Revoir aujourd’hui ce film là, c’est constater, sans béatitude, ni nostalgie, à quel point Hollywood – Spielberg compris – à échoué depuis a établir de nouveau format. Homme d’affaire évidemment redoutable, George Lucas avait fait des Aventuriers… un enjeu économique majeur pour sa société Lucasfilm. Lui et Spielberg s’étaient élaboré eux mêmes de contrats absolument faramineux (1,5 millions de salaire pour le premier, 4 pour le second, ainsi qu’un très gros pourcentage sur les recettes pour chacune des deux parties) et jugés proprement indécents par toutes les grandes majors hollywoodiennes, qui refusent une à une de s’affilier au projet. Seul Michael Eisner, alors patron de la Paramount, accepte de s’aligner sur ses conditions là, tout en y incluant un lourd système de pénalités pour Lucasfilm en cas de dépassement de budget, ce qui peut bien évidemment expliquer l’efficacité affolante de Spielberg sur le tournage).
On a souvent dit que Lucas et Spielberg avaient « tué » Le Nouvel Hollywood en redonnant le pouvoir aux majors plutôt qu’aux créateurs, on voit qu’en réalité les choses sont beaucoup plus complexes que cela. En prenant de manière aussi spectaculaire le pouvoir sur les grands studios hollywoodiens, les deux s’offraient beaucoup plus que plein de zéros sur leur compte en banque respectifs: la garantie qu’ils pouvaient eux même fixer les règles du jeu. Comme l’écrivait à l’époque Liz Smith, éditorialiste de Cosmopolitan : « Si Hollywood accepte le deal mis en place par Lucas et Spielberg, cette ville va littéralement imploser et après les hurlements que cela va occasionner, il va y avoir de sérieux travaux de mise en question à faire dans les bureaux des patrons de studio ». Évidemment Hollywood n’a pas implosé, évidemment les majors ont fini par gagner par K.O, mais cet instant est peut être le dernier dans l’histoire du cinéma hollywoodien où un binôme producteur/ réalisateur a pu à ce point reverser l’équilibre des forces.
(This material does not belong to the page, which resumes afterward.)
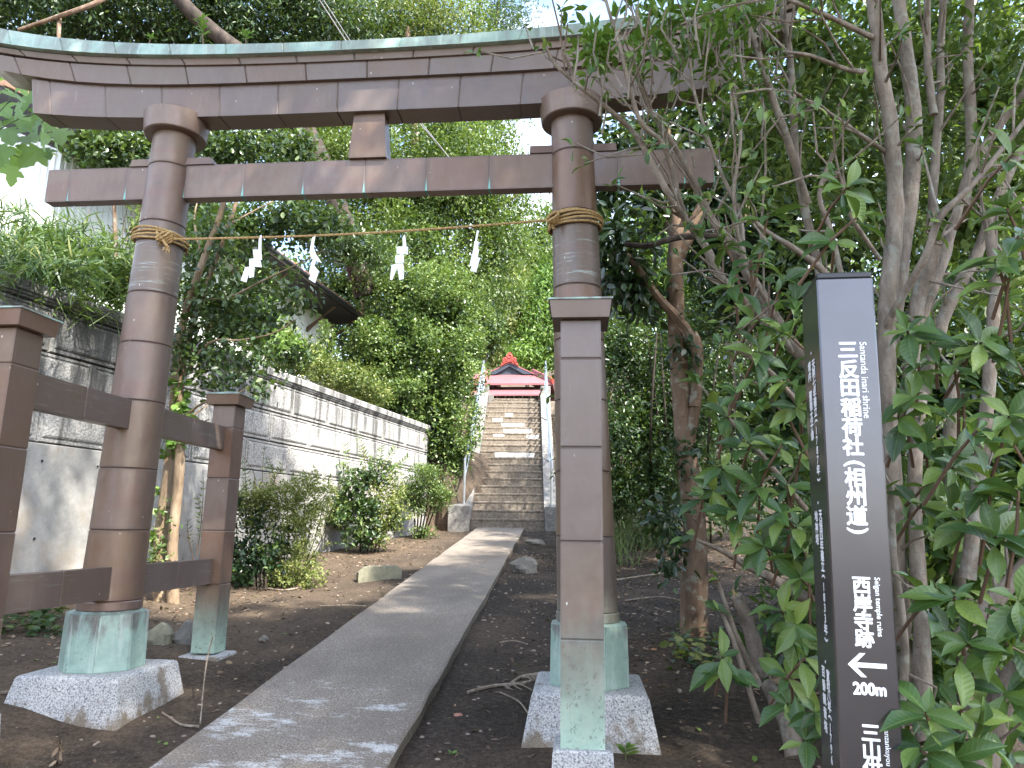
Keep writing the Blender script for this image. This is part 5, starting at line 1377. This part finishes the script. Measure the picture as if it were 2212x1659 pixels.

L’histoire retiendra que la matrice du blockbuster contemporain aura été un film conçu dans une indépendance totale, développé à l’extérieur du régime des studios et pensé comme une lettre d’amour à la pop culture des années 40, 50, 60. Un film d’auteurs, au pluriel, mis en orbite par sa virtuosité artisanale et son savoir faire hors-norme. Un film nourri de paradoxes presque poétiques, où le rétro trace tranquillement les contours du futur.